Exercise
Repeat every line of the listing below exactly, minus the pictures.

Supplied information

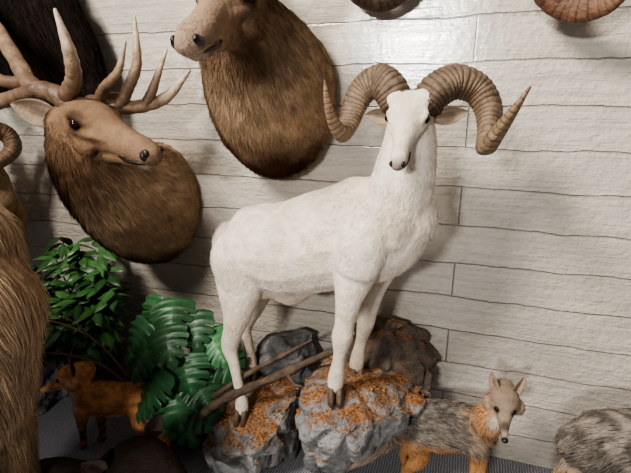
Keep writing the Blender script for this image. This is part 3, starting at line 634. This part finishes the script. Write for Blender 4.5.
br=[(-187,-20,80),(-174,-18,84),(-164,-22,78),(-196,-24,74),(-156,-20,74),(-188,-30,64),(-164,-32,64),(-176,-34,70),(-194,-26,60),(-156,-30,58),(-180,-38,55),(-168,-38,50),(-186,-34,48),(-152,-28,48),(-158,-36,42),(-170,-20,86),(-182,-18,87),(-172,-30,62),(-150,-24,66),(-160,-18,84)]
for t in br:
    tip=np.array(t,float); st=pc+[0,0,20]; mid=(st+tip)/2+np.array([0,0,5])
    V,F,D,T,_=tube_mesh([(*st,.6),(*mid,.45),(*tip,.25)],lat=None,n=6,seg=8); stems.add(V,F,(.07,.06,.03))
    for i in range(5,len(D)):
        for q in range(2):
            a=random.random()*6.28; d=np.array([math.cos(a),math.sin(a)*.8-.2,random.uniform(-.6,.2)])+T[i]*.35
            g=random.uniform(.5,1.5); leaf(leaves,D[i,:3],d,(0,-.3,1),random.uniform(8,12),random.uniform(2.0,3.0),(.05*g,.14*g,.038*g),droop=.4)
e=make_empty('potted_ficus',(*pc[:2],0)); adopt(e,[pot.obj('pot',MAT['pot']),stems.obj('stems',MAT['bark']),leaves.obj('leaves',MAT['leaf'])])
tw=Acc()
for p in ([(-131,-34,0,.5),(-134,-38,30,.5),(-146,-42,50,.45),(-165,-44,57,.4),(-182,-46,54,.2)],[(-134,-40,30,.45),(-142,-46,42,.4),(-158,-50,46,.35),(-172,-52,44,.2)],[(-146,-42,50,.35),(-152,-46,60,.3),(-168,-48,66,.18)],[(-134,-40,28,.4),(-150,-50,36,.35),(-164,-54,44,.2)],[(-134,-38,30,.4),(-128,-44,46,.3),(-118,-50,56,.15)]): stick(p,(.20,.14,.10),tw)
tw.obj('bare_twig_branch',MAT['bark'])
# ================================================================= top mounts
b=Beast('argali_horn_mount'); acc=b.part('horns',MAT['horn'])
HD=[(.07,.032,.02),(.10,.045,.026),(.17,.09,.052)]
b.tube([(45,-1,199,8,9),(45,-14,198,8,8),(45,-26,192,6,7)],(.2,.12,.07),fur=1.2,lat=(1,0,0),flat=(1,0))
ram_horn(acc,[(42,-24,196,5),(34,-22,199,5),(24,-16,194,4.8),(19,-14,184,4.6),(26,-16,176.5,4.0),(34,-22,176,3),(39,-28,181,1)],HD,26)
ram_horn(acc,[(48,-24,196,5),(57,-22,200,5),(65,-20,192,5),(65,-22,180,4.6),(57,-24,173,4.2),(48,-25,173,3.6),(41,-27,179,1.6)],HD,26)
b.build(voxel=1,smooth=3,nhair=3000,origin=(45,-1,199))
b=Beast('mountain_goat_horn_mount'); acc=b.part('horns',MAT['horn'])
b.tube([(-31,-1,198,7,8),(-31,-12,198,7,7),(-31,-22,194,5,6)],(.06,.04,.03),fur=1.2,lat=(1,0,0),flat=(1,0))
ram_horn(acc,[(-34,-16,198,3.5),(-42,-13,194,3.5),(-40,-10,186,3.4),(-32,-10,182.5,3.2),(-24,-12,185,2.6),(-20,-16,191,1)],[(.05,.03,.02),(.07,.045,.03)],18)
b.build(voxel=1,smooth=3,nhair=3000,origin=(-31,-1,198))
# ================================================================= LIGHTS + CAMERA
def area(name,loc,tgt,sx,sy,en,col,spread=180):
    l=bpy.data.lights.new(name,'AREA'); l.shape='RECTANGLE'; l.size=sx; l.size_y=sy; l.energy=en; l.color=col; l.spread=math.radians(spread)
    o=bpy.data.objects.new(name,l); o.location=loc; o.rotation_euler=(Vector(tgt)-Vector(loc)).to_track_quat('-Z','Y').to_euler(); SC.collection.objects.link(o)
area('window_light_left',(-1.6,-2.6,3.4),(.6,0,1.8),.7,.8,118,(1,.94,.86),140)
area('window_light_rear',(-.80,-5.0,2.30),(.4,0,2.2),.5,.22,62,(1,.98,.95),120)
w=bpy.data.worlds.new('World'); SC.world=w; w.use_nodes=True; w.node_tree.nodes['Background'].inputs[0].default_value=(1,.96,.92,1); w.node_tree.nodes['Background'].inputs[1].default_value=.22
try: SC.view_settings.look='AgX - Medium High Contrast'
except Exception: pass
cd=bpy.data.cameras.new('camera'); cd.lens=26.0; cd.sensor_width=36; cam=bpy.data.objects.new('camera',cd); SC.collection.objects.link(cam)
cam.location=(0,-1.807,1.5); cam.rotation_euler=(math.radians(90-16.6),0,math.radians(18)); SC.camera=cam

Correct output
Keep writing the Blender script for this image. This is part 3, starting at line 634. This part finishes the script. Write for Blender 4.5.
br=[(-187,-20,80),(-174,-18,84),(-164,-22,78),(-196,-24,74),(-156,-20,74),(-188,-30,64),(-164,-32,64),(-176,-34,70),(-194,-26,60),(-156,-30,58),(-180,-38,55),(-168,-38,50),(-186,-34,48),(-152,-28,48),(-158,-36,42),(-170,-20,86),(-182,-18,87),(-172,-30,62),(-150,-24,66),(-160,-18,84)]
for t in br:
    tip=np.array(t,float); st=pc+[0,0,20]; mid=(st+tip)/2+np.array([0,0,5])
    V,F,D,T,_=tube_mesh([(*st,.6),(*mid,.45),(*tip,.25)],lat=None,n=6,seg=8); stems.add(V,F,(.07,.06,.03))
    for i in range(5,len(D)):
        for q in range(2):
            a=random.random()*6.28; d=np.array([math.cos(a),math.sin(a)*.8-.2,random.uniform(-.6,.2)])+T[i]*.35
            g=random.uniform(.5,1.5); leaf(leaves,D[i,:3],d,(0,-.3,1),random.uniform(8,12),random.uniform(2.0,3.0),(.05*g,.14*g,.038*g),droop=.4)
e=make_empty('potted_ficus',(*pc[:2],0)); adopt(e,[pot.obj('pot',MAT['pot']),stems.obj('stems',MAT['bark']),leaves.obj('leaves',MAT['leaf'])])
tw=Acc()
for p in ([(-131,-34,0,.5),(-134,-38,30,.5),(-146,-42,50,.45),(-165,-44,57,.4),(-182,-46,54,.2)],[(-134,-40,30,.45),(-142,-46,42,.4),(-158,-50,46,.35),(-172,-52,44,.2)],[(-146,-42,50,.35),(-152,-46,60,.3),(-168,-48,66,.18)],[(-134,-40,28,.4),(-150,-50,36,.35),(-164,-54,44,.2)],[(-134,-38,30,.4),(-128,-44,46,.3),(-118,-50,56,.15)]): stick(p,(.20,.14,.10),tw)
tw.obj('bare_twig_branch',MAT['bark'])
# ================================================================= top mounts
b=Beast('argali_horn_mount'); acc=b.part('horns',MAT['horn'])
HD=[(.07,.032,.02),(.10,.045,.026),(.17,.09,.052)]
b.tube([(45,-1,199,8,9),(45,-14,198,8,8),(45,-26,192,6,7)],(.2,.12,.07),fur=1.2,lat=(1,0,0),flat=(1,0))
ram_horn(acc,[(42,-24,196,5),(34,-22,199,5),(24,-16,194,4.8),(19,-14,184,4.6),(26,-16,176.5,4.0),(34,-22,176,3),(39,-28,181,1)],HD,26)
ram_horn(acc,[(48,-24,196,5),(57,-22,200,5),(65,-20,192,5),(65,-22,180,4.6),(57,-24,173,4.2),(48,-25,173,3.6),(41,-27,179,1.6)],HD,26)
b.build(voxel=1,smooth=3,nhair=3000,origin=(45,-1,199))
b=Beast('mountain_goat_horn_mount'); acc=b.part('horns',MAT['horn'])
b.tube([(-31,-1,198,7,8),(-31,-12,198,7,7),(-31,-22,194,5,6)],(.06,.04,.03),fur=1.2,lat=(1,0,0),flat=(1,0))
ram_horn(acc,[(-34,-16,198,3.5),(-42,-13,194,3.5),(-40,-10,186,3.4),(-32,-10,182.5,3.2),(-24,-12,185,2.6),(-20,-16,191,1)],[(.05,.03,.02),(.07,.045,.03)],18)
b.build(voxel=1,smooth=3,nhair=3000,origin=(-31,-1,198))
# ================================================================= LIGHTS + CAMERA
def area(name,loc,tgt,sx,sy,en,col,spread=180):
    l=bpy.data.lights.new(name,'AREA'); l.shape='RECTANGLE'; l.size=sx; l.size_y=sy; l.energy=en; l.color=col; l.spread=math.radians(spread)
    o=bpy.data.objects.new(name,l); o.location=loc; o.rotation_euler=(Vector(tgt)-Vector(loc)).to_track_quat('-Z','Y').to_euler(); SC.collection.objects.link(o)
area('window_light_left',(-1.6,-2.6,3.4),(.6,0,1.8),.7,.8,118,(1,.94,.86),140)
area('window_light_rear',(-.80,-5.0,2.30),(.4,0,2.2),.5,.22,62,(1,.98,.95),120)
w=bpy.data.worlds.new('World'); SC.world=w; w.use_nodes=True; w.node_tree.nodes['Background'].inputs[0].default_value=(1,.96,.92,1); w.node_tree.nodes['Background'].inputs[1].default_value=.22
try: SC.view_settings.look='AgX - Medium High Contrast'
except Exception: pass
cd=bpy.data.cameras.new('camera'); cd.lens=26.0; cd.sensor_width=36; cam=bpy.data.objects.new('camera',cd); SC.collection.objects.link(cam)
cam.location=(0,-1.807,1.5); cam.rotation_euler=(math.radians(90-16.6),0,math.radians(18)); SC.camera=cam